Niemand war wirklich begeistert vom Land, was mich etwas beruhigte, denn meine zurückhaltende Wahrnehmung scheint nicht exklusiv zu sein. Tags darauf bestätigt Marokko seinen Ruf. Um 5:40 Uhr gibt es Frühstück, denn um 6 Uhr ist Aufbruch auf den Dromedaren. Wir wollen schließlich den Sonnenaufgang miterleben! Allerdings marschiert unser Guide dann einfach durch, statt für Fotos anzuhalten, wie es die anderen Gruppen tuen. Insofern haben wir die Sonne im Rücken, als der Tag beginnt und sehen nix. "Wir haben keine Zeit", heißt es auf Nachfrage. Dafür, dass der Sonnenaufgang ein Highlight jeder Wüstentour ist und wir um halb Sechs aufgestanden sind eine ebenso dünne wie typisch marokkanische Begründung. 


Dieses Land steckt eben voller Überraschungen.

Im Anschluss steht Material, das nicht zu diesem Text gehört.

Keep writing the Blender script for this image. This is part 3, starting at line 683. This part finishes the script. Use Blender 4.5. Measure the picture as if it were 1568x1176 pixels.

Zum Schluss noch eine Szene, die verdeutlicht, wo die Unterschiede zwischen unserer geregelten und von Vor- wie Umsicht geprägten Saftey-first-Welt und dem Alltag hier verlaufen: Papa und Sohn rollen auf einem Motorrad an. Papa hat Sohn, vielleicht sechs Jahre alt, auf dem Schoß. Das ist ganz normal im Marokko (und nicht nur da) und würde dem Vater bei uns ne saftige Strafe einbringen. Aber es geht noch weiter! Nach fünf Minuten kommt der Sechsjährige alleine zurück. Steckt den Schlüssel ins Zündschloss, wirft die Maschine an und springt, bereits im Wegfahren, lässig auf den Sattel. Da sitzt er dann zwar quer drauf, saust aber dennoch in hohem Tempo davon. Wo Papa ist, weiß ich nicht.